According to the report, the VAT Officer had raised concerns regarding incomplete claims and a Member asked what action management had taken to address those concerns.   The Head of Finance and Investment explained that guidance and advice was being provided and the VAT Officer was involved with the staff training.  Discussions were also taking place with HMRC to review what VAT from previous years could be reclaimed.  

 

A Member suggested that it would be useful to measure the impact of the changes made and it was suggested that a further report could be produced in six months’ time to demonstrate the actions taken and the impact.

 

Internal Audit was currently reviewing the use of purchasing cards across the rest of the Council and would also be reviewing Children’s Services to follow up on the actions from the Audit Report.

 

The Supplier Incentive Programme (SIP) with Oxygen Finance was an early payment programme which gave suppliers the opportunity to be paid earlier than standard practice.  The programme gave suppliers the option to be paid as soon as the invoice was authorised.  The aim was to complete this within 10 days, normally the payment term was 30 days.  Suppliers paid a small pre-agreed rebate which was applied as the invoice was paid.
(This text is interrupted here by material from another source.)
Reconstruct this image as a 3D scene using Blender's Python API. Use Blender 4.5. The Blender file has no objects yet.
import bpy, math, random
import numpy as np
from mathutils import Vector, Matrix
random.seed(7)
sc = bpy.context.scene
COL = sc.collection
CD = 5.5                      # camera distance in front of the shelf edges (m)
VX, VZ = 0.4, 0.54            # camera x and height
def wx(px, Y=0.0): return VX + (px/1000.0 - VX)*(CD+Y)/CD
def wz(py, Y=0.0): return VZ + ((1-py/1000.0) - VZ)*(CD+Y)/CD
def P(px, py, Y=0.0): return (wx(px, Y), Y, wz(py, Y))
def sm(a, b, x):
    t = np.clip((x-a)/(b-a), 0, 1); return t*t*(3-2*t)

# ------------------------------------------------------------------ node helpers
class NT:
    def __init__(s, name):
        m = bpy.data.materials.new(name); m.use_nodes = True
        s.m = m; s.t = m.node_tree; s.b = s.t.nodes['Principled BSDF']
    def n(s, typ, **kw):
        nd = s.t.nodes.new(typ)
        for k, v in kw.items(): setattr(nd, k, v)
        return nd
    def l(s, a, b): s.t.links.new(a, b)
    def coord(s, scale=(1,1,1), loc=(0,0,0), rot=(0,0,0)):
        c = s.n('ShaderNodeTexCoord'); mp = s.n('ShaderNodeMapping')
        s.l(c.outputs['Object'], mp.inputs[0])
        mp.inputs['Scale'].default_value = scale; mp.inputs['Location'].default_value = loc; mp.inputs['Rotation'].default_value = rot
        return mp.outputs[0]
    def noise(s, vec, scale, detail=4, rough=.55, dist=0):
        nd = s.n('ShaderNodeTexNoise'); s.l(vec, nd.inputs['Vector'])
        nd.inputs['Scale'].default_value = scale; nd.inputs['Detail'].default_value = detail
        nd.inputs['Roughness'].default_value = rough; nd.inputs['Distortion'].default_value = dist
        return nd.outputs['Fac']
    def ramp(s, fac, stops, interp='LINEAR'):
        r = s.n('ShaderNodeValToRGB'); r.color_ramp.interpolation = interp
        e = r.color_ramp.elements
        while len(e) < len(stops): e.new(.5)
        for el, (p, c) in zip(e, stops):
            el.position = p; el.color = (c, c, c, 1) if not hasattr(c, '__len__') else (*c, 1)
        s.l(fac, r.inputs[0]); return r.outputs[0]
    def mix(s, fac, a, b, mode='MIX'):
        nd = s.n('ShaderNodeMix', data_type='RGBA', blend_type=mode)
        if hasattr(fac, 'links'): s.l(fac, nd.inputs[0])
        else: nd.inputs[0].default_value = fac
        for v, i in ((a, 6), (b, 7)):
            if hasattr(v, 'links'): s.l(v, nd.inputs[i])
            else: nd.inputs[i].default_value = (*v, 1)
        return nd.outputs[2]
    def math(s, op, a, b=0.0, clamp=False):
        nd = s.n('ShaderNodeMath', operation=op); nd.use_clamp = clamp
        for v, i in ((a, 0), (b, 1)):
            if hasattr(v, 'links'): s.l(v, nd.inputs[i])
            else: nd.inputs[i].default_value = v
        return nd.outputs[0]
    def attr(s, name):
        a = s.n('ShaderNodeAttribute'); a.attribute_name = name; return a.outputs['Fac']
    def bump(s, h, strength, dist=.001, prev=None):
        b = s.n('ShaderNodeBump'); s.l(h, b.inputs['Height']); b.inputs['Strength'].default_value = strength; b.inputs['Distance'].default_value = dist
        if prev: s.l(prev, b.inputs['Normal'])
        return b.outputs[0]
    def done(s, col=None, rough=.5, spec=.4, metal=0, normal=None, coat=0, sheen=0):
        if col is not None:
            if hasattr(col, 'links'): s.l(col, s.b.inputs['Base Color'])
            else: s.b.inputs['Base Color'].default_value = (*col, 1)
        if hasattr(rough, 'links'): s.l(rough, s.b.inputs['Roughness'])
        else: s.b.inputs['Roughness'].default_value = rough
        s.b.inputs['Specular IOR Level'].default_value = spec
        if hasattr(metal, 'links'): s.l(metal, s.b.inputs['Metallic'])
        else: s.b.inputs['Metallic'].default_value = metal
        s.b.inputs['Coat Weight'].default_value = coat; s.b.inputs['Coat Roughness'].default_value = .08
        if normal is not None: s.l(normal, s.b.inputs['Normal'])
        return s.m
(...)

The rebate was proportionate to the number of days the authority accelerated the payment by.  The rebate was only applied if the invoice was paid earlier than 30 days.  The SIP programme had been operational since May 2022 and the Council had achieved savings of over £25k to date.

 

Middlesbrough Council had a strategic direction for ensuring spend remained local and this was monitored quarterly. The quotation process allowed for more targeting spend to local suppliers and practice linked to quotations was encouraged to ensure suppliers that were local and offered value for money were requested to quote. The local spend continued to be monitored and a summary of the percentage performance of local spend during 2022/23 was detailed at paragraph 4.4 of the submitted report.   The overall performance for 2022/23 was 39.5% which was slightly below the target of 40%.

 

AGREED that the information provided was received and noted.